La scrittura di Holm straborda di richiami al mondo sensoriale, con ricchissime descrizioni, a volte estremamente elaborate, materializzazioni dell’astratto e un accentuato gusto per la sinestesia: l’autrice, durante un incontro allo scorso Salone del libro di Torino, ha definito questa la conseguenza di una percezione del mondo ansiosa, sempre all’erta, caratterizzata da sensi iperattivi e implacabili. Frequenti anche i riferimenti, anche molto specifici, alla botanica e all’erboristica, oltre a rimandi lessicali alle dimensioni sacrale e rituale; lo stile è spesso ellittico, reticente, parco di spiegazioni e ricco di simbolismi. Un modo di narrare che decisamente consegna al lettore più domande che risposte.

Un modo di narrare che, in alcuni casi, fa assomigliare il racconto in prima persona di Rafa a una ininterrotta testimonianza a processo di un crimine. Non a caso la primissima pagina di Strega si apre con il presagio di un crimine definito attraverso poche, incisivissime parole, quasi una dichiarazione di intenti liscia e brutale:

«Sul letto c’erano forcine per i capelli, sonniferi e mutande di cotone. Le lenzuola erano macchiate di latte e sangue. Pensai: Se una qualunque persona di buonsenso vedesse una fotografia di questo letto, penserebbe alla ricostruzione di un femminicidio o di un rapimento brutale. Sapevo che la vita di una donna può trasformarsi da un momento all’altro nella scena di un crimine. Non avevo ancora capito che vivevo già in quella scena del crimine, che la scena del crimine non era il letto, ma il corpo, e che il crimine era già avvenuto»

Contribuiscono a dare questa impressione espressioni come «Lo vidi accadere» che ricorrono in mezzo ad alcune tra le numerose accurate descrizioni che costellano il romanzo.

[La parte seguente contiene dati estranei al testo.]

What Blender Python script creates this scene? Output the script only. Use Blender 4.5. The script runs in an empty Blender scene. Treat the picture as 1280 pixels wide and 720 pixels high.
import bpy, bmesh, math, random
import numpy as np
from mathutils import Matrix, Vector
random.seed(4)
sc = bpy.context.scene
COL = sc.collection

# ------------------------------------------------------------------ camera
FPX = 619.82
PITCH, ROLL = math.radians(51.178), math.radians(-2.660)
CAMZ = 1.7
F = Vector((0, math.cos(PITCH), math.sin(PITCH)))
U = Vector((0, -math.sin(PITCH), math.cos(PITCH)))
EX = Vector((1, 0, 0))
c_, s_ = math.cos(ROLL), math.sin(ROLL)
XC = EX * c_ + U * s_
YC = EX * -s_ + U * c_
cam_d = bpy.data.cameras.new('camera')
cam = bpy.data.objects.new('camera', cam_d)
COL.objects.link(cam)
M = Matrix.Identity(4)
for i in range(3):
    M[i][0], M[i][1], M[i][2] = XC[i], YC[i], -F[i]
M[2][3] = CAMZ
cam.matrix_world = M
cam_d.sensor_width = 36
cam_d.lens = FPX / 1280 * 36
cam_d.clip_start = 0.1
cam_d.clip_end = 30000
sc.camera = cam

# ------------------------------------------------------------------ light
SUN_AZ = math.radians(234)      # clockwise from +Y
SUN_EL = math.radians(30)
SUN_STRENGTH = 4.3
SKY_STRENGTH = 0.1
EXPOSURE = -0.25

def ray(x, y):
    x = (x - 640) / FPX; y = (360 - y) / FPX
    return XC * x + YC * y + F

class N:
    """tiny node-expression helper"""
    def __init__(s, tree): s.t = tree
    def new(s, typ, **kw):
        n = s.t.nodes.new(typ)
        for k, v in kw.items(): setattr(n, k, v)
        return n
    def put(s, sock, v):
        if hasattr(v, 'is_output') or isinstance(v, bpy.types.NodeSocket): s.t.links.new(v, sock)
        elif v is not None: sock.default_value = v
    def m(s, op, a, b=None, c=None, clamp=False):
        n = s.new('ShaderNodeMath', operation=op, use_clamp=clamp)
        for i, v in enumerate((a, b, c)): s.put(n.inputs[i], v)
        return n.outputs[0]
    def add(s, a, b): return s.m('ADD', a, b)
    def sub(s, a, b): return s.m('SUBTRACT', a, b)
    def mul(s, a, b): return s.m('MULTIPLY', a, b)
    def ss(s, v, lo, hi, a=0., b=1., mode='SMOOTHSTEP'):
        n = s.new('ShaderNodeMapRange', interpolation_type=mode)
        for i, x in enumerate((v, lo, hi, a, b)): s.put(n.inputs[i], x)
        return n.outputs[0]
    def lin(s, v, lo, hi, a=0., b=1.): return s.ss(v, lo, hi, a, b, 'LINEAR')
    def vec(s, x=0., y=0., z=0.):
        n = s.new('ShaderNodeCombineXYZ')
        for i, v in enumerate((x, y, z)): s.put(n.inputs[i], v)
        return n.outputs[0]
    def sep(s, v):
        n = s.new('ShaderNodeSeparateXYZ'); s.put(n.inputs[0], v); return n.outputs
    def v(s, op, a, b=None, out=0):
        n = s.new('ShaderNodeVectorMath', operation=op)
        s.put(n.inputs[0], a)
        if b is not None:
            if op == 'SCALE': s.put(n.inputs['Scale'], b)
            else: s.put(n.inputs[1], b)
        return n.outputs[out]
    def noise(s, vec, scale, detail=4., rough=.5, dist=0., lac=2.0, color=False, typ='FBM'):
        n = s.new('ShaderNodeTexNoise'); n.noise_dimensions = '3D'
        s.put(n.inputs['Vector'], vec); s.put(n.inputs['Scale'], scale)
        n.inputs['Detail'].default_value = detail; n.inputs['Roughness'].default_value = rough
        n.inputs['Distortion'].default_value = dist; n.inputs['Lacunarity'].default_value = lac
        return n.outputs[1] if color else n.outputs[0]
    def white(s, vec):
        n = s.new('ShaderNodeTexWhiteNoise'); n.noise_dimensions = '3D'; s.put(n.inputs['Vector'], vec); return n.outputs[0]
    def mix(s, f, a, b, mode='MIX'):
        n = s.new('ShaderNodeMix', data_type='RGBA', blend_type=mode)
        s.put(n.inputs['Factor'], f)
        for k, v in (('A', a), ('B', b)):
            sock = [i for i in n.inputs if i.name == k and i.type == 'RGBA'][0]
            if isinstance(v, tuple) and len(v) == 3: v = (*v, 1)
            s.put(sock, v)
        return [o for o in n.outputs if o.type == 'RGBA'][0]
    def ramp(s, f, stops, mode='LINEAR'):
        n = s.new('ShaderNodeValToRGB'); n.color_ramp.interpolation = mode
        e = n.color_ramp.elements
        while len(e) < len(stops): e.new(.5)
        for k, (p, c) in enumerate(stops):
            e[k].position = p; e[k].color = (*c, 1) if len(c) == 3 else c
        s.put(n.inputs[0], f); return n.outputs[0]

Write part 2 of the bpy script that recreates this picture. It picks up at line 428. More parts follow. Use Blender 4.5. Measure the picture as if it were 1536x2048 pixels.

Il finale resta a mio dire aperto, privo di una interpretazione univoca. Il romanzo invita inoltre a riflettere, come sottolineato dall’autrice a Torino, sulla connivenza complicità di molte donne nei confronti del sistema patriarcale. Quante volte finiamo per non voler lasciar andare ciò che ci ingabbia? Questa la domanda di Holm al suo pubblico.